Alice Achayo, who is originally from East Africa and immigrated to the United States with her family, grew up eating mangoes, papaya, jackfruit, guava and passionfruit. Her meals often included meat that was smoked or dried, or sauteed in onions and fragrant oils, accented with ground sesame and peanuts. When Achayo started in wine in 2015, she was surprised to learn that her sensory memories didn’t fit into industry boxes: There weren’t established pairings for the foods and flavors she grew up with. Meanwhile, in tastings, jackfruit was simply described as an “exotic fruit.” Achayo wondered, “Who are these fruits exotic to?” If someone mentioned gooseberry as a flavor note, she’d laugh and think, “Who has actually eaten a gooseberry?”
Achayo is not alone in her experience. She is part of a new wave of forward-thinking sommeliers who recognizes that changing the language around tasting and pairing is an essential part of decolonizing wine and making the industry more inclusive.
Now, more than ever, this work is crucial. According to the Wine Marketing Council, 66% of wine drinkers are white; 11% identify as Black; 15% identify as Hispanic and 5% identify as Asian. Meanwhile, Gen Z—which is more racially and ethnically diverse than previous generations—has yet to embrace wine, a major cause for concern. As it reckons with slowing sales, the industry is eager to bring more people into the fold. “Every news article says that Gen Z isn’t drinking wine,” Achayo says. “But maybe we aren’t using language that engages with them.”

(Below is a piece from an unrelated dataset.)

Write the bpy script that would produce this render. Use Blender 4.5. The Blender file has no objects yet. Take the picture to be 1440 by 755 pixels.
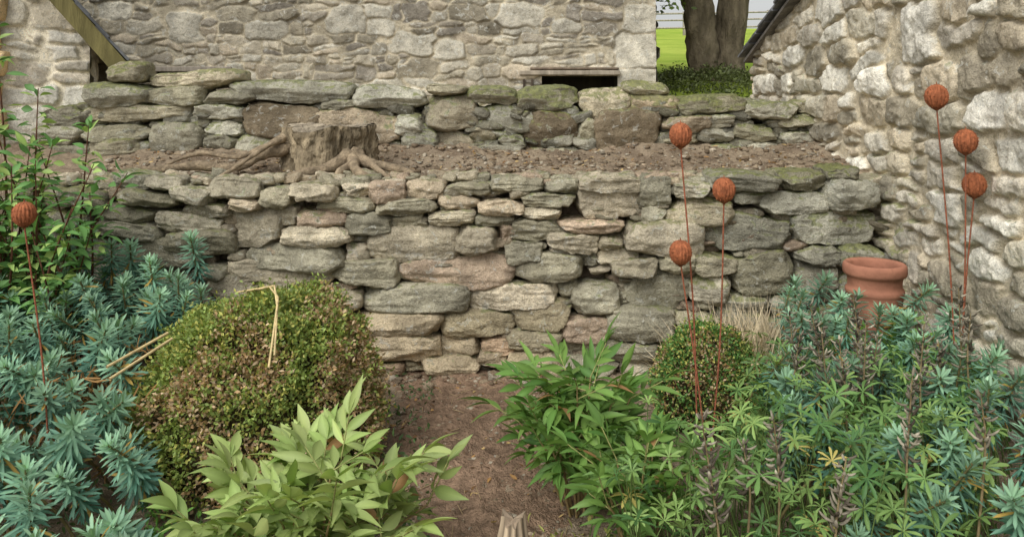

Rebuilding the foundation of wine
Also known as The Wine Linguist, Achayo believes that the way industry insiders talk about wine—everything from the vocabulary around flavors to the way bottles are marketed and how wine is discussed culturally—needs to evolve. She takes a layered approach, teaching wine professionals how to adopt language that considers diverse listeners, consulting with restaurants who focus on foods of the global south as well as centering winemakers and their agricultural work to help showcase other facets of production to people who feel shut out from the industry.
To reconsider the future of wine language, Achayo is interrogating its roots starting with the Wine and Spirits Education Trust (WSET), which has long been the gold standard of wine instruction. She notes it was established in the United Kingdom for British importers, distributors and retailers. Eighty years after its formation, the WSET is studied in over 70 countries and has been translated into 15 languages but hasn’t been adapted to each market. “It’s a colonial mentality,” Achayo says. “It’s the same all over the world.”
Certifications help standardize wine language, but Achayo says the execution is problematic. “There’s no acknowledgement of the sensory and cultural references of a place—the fruits, flowers and plants that grow there.” It’s like a bad translation of a book of poetry; you lose nuance and subtlety. She views certifications as important for establishing baseline knowledge before branching out into more approachable language.